With the imminent expansion of Bank Street Brewhouse to the north, creating an outdoor garden to be known as Lloyd’s Landing in honor of the late Lloyd “Highwayman” Wimp, we will rechristen the former covered patio space as the WCTU Reading Room.

This requires a brief explanation.

Once upon a time, there were three separate lots between the Fox law office building to the south of Bank Street Brewhouse, and the Ricke agency to the north. Three grand houses built during the city of New Albany’s 19th-century adolescence stood on these lots until just after World War II. The first house to be demolished was the middle one, around 1950. Bank Street Brewhouse now operates from the remodeled garage building erected there.

Circa 1955, the houses on either side also were taken down, to be replaced by parking lots. It so happens that the house on the north side of Bank Street Brewhouse was owned for a very long time by New Albany’s branch of the Women’s Christian Temperance Union. City guides dating from 1954 all the way back to 1919 identify the house as the WCTU’s chapter headquarters.

The NA-FC library’s web site contains a snippet about this long forgotten structure, as written in 1937 – just after Prohibition mercifully ended.

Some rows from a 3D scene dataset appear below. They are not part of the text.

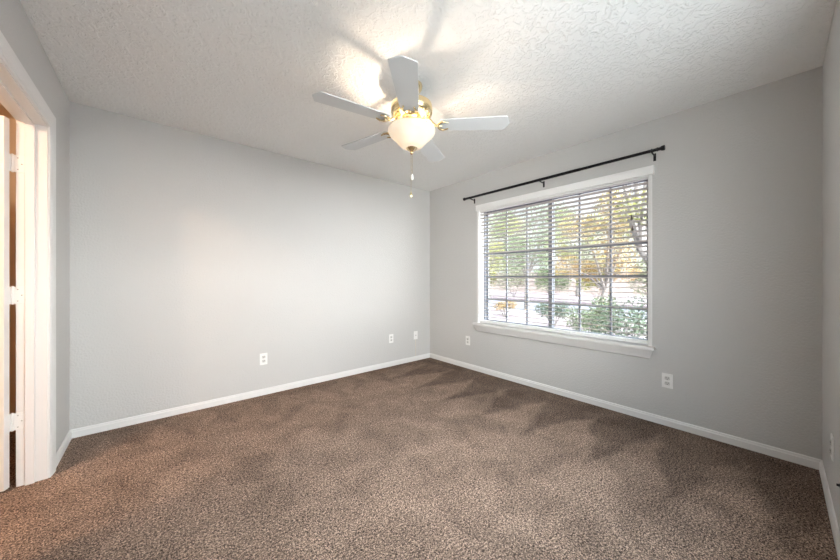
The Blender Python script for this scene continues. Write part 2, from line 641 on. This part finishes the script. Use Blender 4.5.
FW = 0.020
bm = bmesh.new()
wbox(bm, GX - 0.03, GX + 0.05, WY0, WY0 + FW, WZ0, WZ1)
wbox(bm, GX - 0.03, GX + 0.05, WY1 - FW, WY1, WZ0, WZ1)
wbox(bm, GX - 0.03, GX + 0.05, WY0 + FW, WY1 - FW, WZ0, WZ0 + FW)
wbox(bm, GX - 0.03, GX + 0.05, WY0 + FW, WY1 - FW, WZ1 - FW, WZ1)
obj('window_frame', bm, M_FRAME, win, bevel=0.002)
YM = 1.572
SW = 0.020
for k, (ya, yb, xs) in enumerate(((WY0 + FW, YM + 0.022, -0.012), (YM - 0.022, WY1 - FW, 0.016))):
    sx0, sx1 = GX + xs - 0.011, GX + xs + 0.011
    za, zb = WZ0 + FW, WZ1 - FW
    sash = empty('sash', (GX + xs - WO.x, (ya + yb) / 2 - WO.y, za - WO.z))
    sash.parent = win
    so = Vector((GX + xs, (ya + yb) / 2, za))

    def sbox(bm, x0, x1, y0, y1, z0, z1):
        bx(bm, x0 - so.x, x1 - so.x, y0 - so.y, y1 - so.y, z0 - so.z, z1 - so.z)
    ml = 0.042 if k == 1 else SW             # wider meeting stile
    mr = 0.042 if k == 0 else SW
    bm = bmesh.new()
    sbox(bm, sx0, sx1, ya, ya + ml, za, zb)
    sbox(bm, sx0, sx1, yb - mr, yb, za, zb)
    sbox(bm, sx0, sx1, ya + ml, yb - mr, za, za + SW)
    sbox(bm, sx0, sx1, ya + ml, yb - mr, zb - SW, zb)
    obj('sash_frame', bm, M_FRAME, sash, bevel=0.002)
    bm = bmesh.new()
    sbox(bm, GX + xs - 0.0025, GX + xs + 0.0025, ya + ml - 0.004, yb - mr + 0.004, za + SW - 0.004, zb - SW + 0.004)
    obj('pane', bm, M_GLASS, sash)
    for c in (1, 2):
        y = ya + ml + (yb - mr - ya - ml) * c / 3
        bm = bmesh.new()
        sbox(bm, GX + xs - 0.008, GX + xs + 0.008, y - 0.009, y + 0.009, za + SW, zb - SW)
        obj('muntin', bm, M_FRAME, sash)
    for z in (0.897, 1.180, 1.464):
        bm = bmesh.new()
        sbox(bm, GX + xs - 0.0078, GX + xs + 0.0078, ya + ml, yb - mr, z - 0.010, z + 0.010)
        obj('muntin', bm, M_FRAME, sash)

# sliding window added to the near wall, out of view, to light the room
gd = struct(empty('window_added', ((GX0 + GX1) / 2, Y0 - 0.06, 0)))
hwid = (GX1 - GX0) / 2
bm = bmesh.new()
bx(bm, -hwid, -hwid + 0.035, -0.05, 0.05, GZ0, GZ1)
bx(bm, hwid - 0.035, hwid, -0.05, 0.05, GZ0, GZ1)
bx(bm, -hwid + 0.035, hwid - 0.035, -0.05, 0.05, GZ1 - 0.035, GZ1)
bx(bm, -hwid + 0.035, hwid - 0.035, -0.05, 0.05, GZ0, GZ0 + 0.025)
obj('window_frame', bm, M_TRIM, gd, bevel=0.002)
for xa, xb, yo in ((-hwid + 0.035, 0.03, 0.016), (-0.03, hwid - 0.035, -0.016)):
    bm = bmesh.new()
    za, zb = GZ0 + 0.025, GZ1 - 0.035
    bx(bm, xa, xa + 0.06, yo - 0.014, yo + 0.014, za, zb)
    bx(bm, xb - 0.06, xb, yo - 0.014, yo + 0.014, za, zb)
    bx(bm, xa + 0.06, xb - 0.06, yo - 0.014, yo + 0.014, za, za + 0.05)
    bx(bm, xa + 0.06, xb - 0.06, yo - 0.014, yo + 0.014, zb - 0.06, zb)
    pn = obj('sliding_sash', bm, M_TRIM, gd, bevel=0.002)
    bm = bmesh.new()
    bx(bm, xa + 0.057, xb - 0.057, yo - 0.003, yo + 0.003, za + 0.047, zb - 0.057)
    obj('pane', bm, M_GLASS, pn)

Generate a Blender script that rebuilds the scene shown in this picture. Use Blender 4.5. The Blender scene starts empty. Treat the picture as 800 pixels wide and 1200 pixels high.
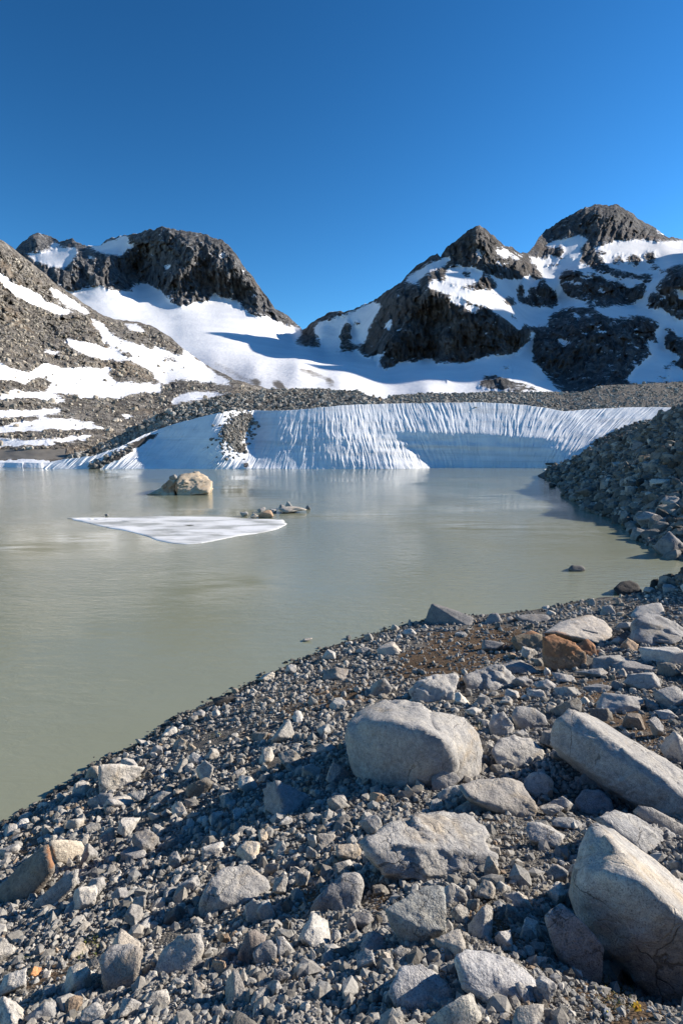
import bpy, bmesh, math, random
import numpy as np
from mathutils import Vector

sc = bpy.context.scene
col = sc.collection
R_ = math.radians

# ------------------------------------------------------------------ camera, sky, sun, exposure
EYE, F, HOR = 4.0, 667.0, 518.0
PITCH = math.atan((600 - HOR) / F)
cam = bpy.data.cameras.new('camera'); cam_o = bpy.data.objects.new('camera', cam); col.objects.link(cam_o)
cam_o.location = (0, 0, EYE); cam_o.rotation_euler = (math.pi / 2 - PITCH, 0, 0)
cam.sensor_fit = 'HORIZONTAL'; cam.sensor_width = 36; cam.lens = F * 36 / 800
cam.clip_start = 0.05; cam.clip_end = 20000
sc.camera = cam_o
SUN_AZ, SUN_EL = 72, 24          # azimuth clockwise from +Y
world = bpy.data.worlds.new('World'); sc.world = world; world.use_nodes = True
nt = world.node_tree; nt.nodes.clear()
sky = nt.nodes.new('ShaderNodeTexSky'); sky.sky_type = 'NISHITA'; sky.sun_disc = False
sky.sun_elevation = R_(SUN_EL); sky.sun_rotation = R_(SUN_AZ); sky.altitude = 2400
sky.air_density = 1.15; sky.dust_density = 0.25; sky.ozone_density = 2.2
hs = nt.nodes.new('ShaderNodeHueSaturation'); hs.inputs['Saturation'].default_value = 1.22; hs.inputs['Value'].default_value = .95; hs.inputs['Hue'].default_value = .488
bg = nt.nodes.new('ShaderNodeBackground'); bg.inputs['Strength'].default_value = 0.050
wo = nt.nodes.new('ShaderNodeOutputWorld')
ga = nt.nodes.new('ShaderNodeGamma'); ga.inputs[1].default_value = 1.5
nt.links.new(sky.outputs[0], hs.inputs['Color']); nt.links.new(hs.outputs[0], ga.inputs[0]); nt.links.new(ga.outputs[0], bg.inputs[0]); nt.links.new(bg.outputs[0], wo.inputs[0])
sl = bpy.data.lights.new('sun', 'SUN'); sl.energy = 5.0; sl.angle = R_(0.5); sl.color = (1.0, 0.90, 0.77)
so = bpy.data.objects.new('sun', sl); col.objects.link(so)
SD = Vector((math.sin(R_(SUN_AZ)) * math.cos(R_(SUN_EL)), math.cos(R_(SUN_AZ)) * math.cos(R_(SUN_EL)), math.sin(R_(SUN_EL))))
so.rotation_euler = SD.to_track_quat('Z', 'Y').to_euler(); so.location = (60, 20, 60)
sc.view_settings.view_transform = 'Standard'; sc.view_settings.look = 'None'
sc.view_settings.exposure = 0.86; sc.view_settings.gamma = 1
sc.render.engine = 'CYCLES'; sc.cycles.use_denoising = True; sc.cycles.max_bounces = 5
sc.cycles.diffuse_bounces = 1; sc.cycles.glossy_bounces = 2; sc.cycles.transmission_bounces = 2

# ------------------------------------------------------------------ numpy helpers
rng = np.random.default_rng(7)
SN, CS = math.sin(PITCH), math.cos(PITCH)
def ray(px, py):                       # direction with y = 1
    u = (np.asarray(px, float) - 400) / F; v = (600 - np.asarray(py, float)) / F
    y = CS + v * SN
    return u / y, (-SN + v * CS) / y
def P(px, py, Y):
    a, b = ray(px, py); Y = np.asarray(Y, float)
    return np.stack([a * Y, Y + 0 * a, EYE + b * Y], -1)
def proj(p):                           # world -> pixels of the 800x1200 frame
    y = p[..., 1] * CS - (p[..., 2] - EYE) * SN
    y = np.where(np.abs(y) < 1e-6, 1e-6, y)
    return 400 + F * p[..., 0] / y, 600 - F * (p[..., 1] * SN + (p[..., 2] - EYE) * CS) / y
_T = rng.random(4096) * 2 - 1
def _h(i, j, k):
    return _T[(i * 374761393 + j * 668265263 + k * 1274126177 ^ ((i * 7919 + j * 104729 + k * 15485863) >> 5)) & 4095]
def noise(x, y, z=0.0):
    x, y, z = np.broadcast_arrays(np.asarray(x, float), np.asarray(y, float), np.asarray(z, float))
    xi, yi, zi = np.floor(x).astype(np.int64), np.floor(y).astype(np.int64), np.floor(z).astype(np.int64)
    u, v, w = x - xi, y - yi, z - zi
    u, v, w = u*u*(3-2*u), v*v*(3-2*v), w*w*(3-2*w)
    r = 0
    for a in (0, 1):
        for b in (0, 1):
            for c in (0, 1):
                r = r + _h(xi+a, yi+b, zi+c) * (u if a else 1-u) * (v if b else 1-v) * (w if c else 1-w)
    return r
def fbm(x, y, z=0.0, o=4, g=0.5):
    r, a, s = 0, 1.0, 0
    for i in range(o):
        k = 2.03 ** i
        r = r + a * noise(x*k + 17.3*i, y*k - 9.1*i, np.asarray(z)*k + 5.7*i); s += a; a *= g
    return r / s
def ridged(x, y, z=0.0, o=4, g=0.55):
    r, a, s = 0, 1.0, 0
    for i in range(o):
        k = 2.1 ** i
        r = r + a * (1 - 2*np.abs(noise(x*k + 11.3*i, y*k - 3.1*i, np.asarray(z)*k + 2.7*i))); s += a; a *= g
    return r / s
def facets(x, y, seed=0):                 # planar chips: every cell is a randomly tilted plane
    xi, yi = np.floor(x).astype(np.int64), np.floor(y).astype(np.int64); bd = np.full(np.shape(x), 9.0); out = np.zeros(np.shape(x))
    for a in (-1, 0, 1):
        for b in (-1, 0, 1):
            i, j = xi+a, yi+b; cx = i+.5+.45*_h(i, j, seed+1); cy = j+.5+.45*_h(i, j, seed+2); dx, dy = x-cx, y-cy; d = dx*dx+dy*dy
            h = _h(i, j, seed+3)*.5 + dx*_h(i, j, seed+4)*1.3 + dy*_h(i, j, seed+5)*1.0; k = d < bd; bd = np.where(k, d, bd); out = np.where(k, h, out)
    return out
def rbf(pts, vals, c=15.0):
    p = np.asarray(pts, float); n = len(p)
    A = np.sqrt(((p[:, None] - p[None]) ** 2).sum(-1) + c*c)
    Q = np.hstack([p, np.ones((n, 1))])
    M = np.block([[A, Q], [Q.T, np.zeros((3, 3))]])
    w = np.linalg.solve(M, np.concatenate([vals, np.zeros(3)]))
    def f(x, y):
        sh = np.shape(x); x = np.ravel(x); y = np.ravel(y); out = np.empty(len(x))
        for s in range(0, len(x), 60000):
            q = np.stack([x[s:s+60000], y[s:s+60000]], -1)
            d = np.sqrt(((q[:, None] - p[None]) ** 2).sum(-1) + c*c)
            out[s:s+60000] = d @ w[:n] + q @ w[n:n+2] + w[n+2]
        return out.reshape(sh)
    return f
def inpoly(px, py, poly):
    r = np.zeros(np.shape(px), bool); n = len(poly)
    for i in range(n):
        x1, y1 = poly[i]; x2, y2 = poly[(i+1) % n]
        if y1 == y2: continue
        c = (y1 > py) != (y2 > py)
        r ^= c & (px < (x2-x1) * (py-y1) / (y2-y1) + x1)
    return r
def curve(pts):
    a = np.array(pts, float); return lambda x: np.interp(x, a[:, 0], a[:, 1])
class Mask:                            # a soft mask drawn with polygons at two samples per pixel
    def __init__(s, x0, x1, y0, y1):
        s.b = (x0, y0); s.X, s.Y = np.meshgrid(np.arange(x0, x1, .5), np.arange(y0, y1, .5)); s.m = np.zeros(s.X.shape)
        s.wx = fbm(s.X/7, s.Y/5, 3.3, 4, .7)*5; s.wy = fbm(s.X/7, s.Y/5, 8.3, 4, .7)*3.6
    def add(s, poly, v=1.0):
        a = np.array(poly); x0, y0 = a.min(0)-6; x1, y1 = a.max(0)+6
        i0, i1 = max(0, int((x0-s.b[0])*2)), max(0, int((x1-s.b[0])*2)); j0, j1 = max(0, int((y0-s.b[1])*2)), max(0, int((y1-s.b[1])*2))
        sl_ = (slice(j0, j1), slice(i0, i1))
        s.m[sl_][inpoly(s.X[sl_]+s.wx[sl_], s.Y[sl_]+s.wy[sl_], poly)] = v
    def ell(s, cx, cy, rx, ry, v=1.0, rot=0):
        t = np.linspace(0, 2*math.pi, 14)[:-1]; c, q = math.cos(R_(rot)), math.sin(R_(rot))
        s.add([(cx + rx*math.cos(k)*c - ry*math.sin(k)*q, cy + rx*math.cos(k)*q + ry*math.sin(k)*c) for k in t], v)
    def done(s, n=2):
        m = s.m
        for _ in range(n):
            p = np.pad(m, 1, mode='edge'); m = (p[:-2, 1:-1]+p[2:, 1:-1]+p[1:-1, :-2]+p[1:-1, 2:]+2*p[1:-1, 1:-1])/6
        s.m = m
        w = s.m
        for _ in range(3):
            for ax in (0, 1):
                c = np.cumsum(np.pad(w, [(6, 5) if k == ax else (0, 0) for k in (0, 1)], mode='edge'), ax)
                w = (np.take(c, range(11, c.shape[ax]), ax) - np.take(c, range(0, c.shape[ax]-11), ax))/11
                w = w if w.shape[ax] == s.m.shape[ax] else np.concatenate([w]+[np.take(w, [-1], ax)]*(s.m.shape[ax]-w.shape[ax]), ax)
        s.m = .22*s.m + .78*w; return s
    def __call__(s, px, py):
        x = np.clip((px-s.b[0])*2, 0, s.m.shape[1]-1.001); y = np.clip((py-s.b[1])*2, 0, s.m.shape[0]-1.001)
        i, j = x.astype(int), y.astype(int); u, v = x-i, y-j; m = s.m
        return (m[j, i]*(1-u)+m[j, i+1]*u)*(1-v)+(m[j+1, i]*(1-u)+m[j+1, i+1]*u)*v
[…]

In the year 1852 Mr. John Crawford built and sold to Mr. Silas Day the large brick house on the west side of Bank Street now owned by the W.C.T.U. This was an example of a New Albany home of the better class in the 1850s and 1860s, and Mrs. Bowman, a daughter of Mr. Day, gives us a glimpse of the family life. She says, "I have a vivid memory of a morning when the family gathered in the back parlor for prayers, a daily institution in our home. I can see the large room, the light filtering through the shutters upon the white and gold walls, the green velvet carpet, the black haircloth furniture, and the tamboured muslin curtains, and I can see the form of my sister, a bride, lately returned from her wedding journey, sitting at the melodeon, leading us in our usual morning hymns. I remember her morning robe of buff pique, form-fitting, and opening all down the front over an under robe of white embroidery. She looked beautiful to my admiring eyes. The melodeon was always used at prayers and to accompany hymn singing on Sunday evenings.

I’m uncertain precisely when the WCTU came to inhabit the house, although in 1882, New Albany’s chapter merited mention in the “Minutes of the Woman's Christian Temperance Union of the State of Indiana at the Annual Meeting.


It is reasonable to surmise that the New Albany WCTU’s zenith came in the early years of the 20th-century, during the successful campaign for nationwide Prohibition. Accordingly, Prohibition’s myriad and well-documented subsequent failures corroded the strength of America’s teetotalers. These days in New Albany, the craft brewing revolution flourishes on the very spot where its enemies once thrived, and symbolism like this is too delicious to ignore.

Hence, the evolution of the WCTU Reading Room at Bank Street Brewhouse. Your suggestions and questions are welcomed.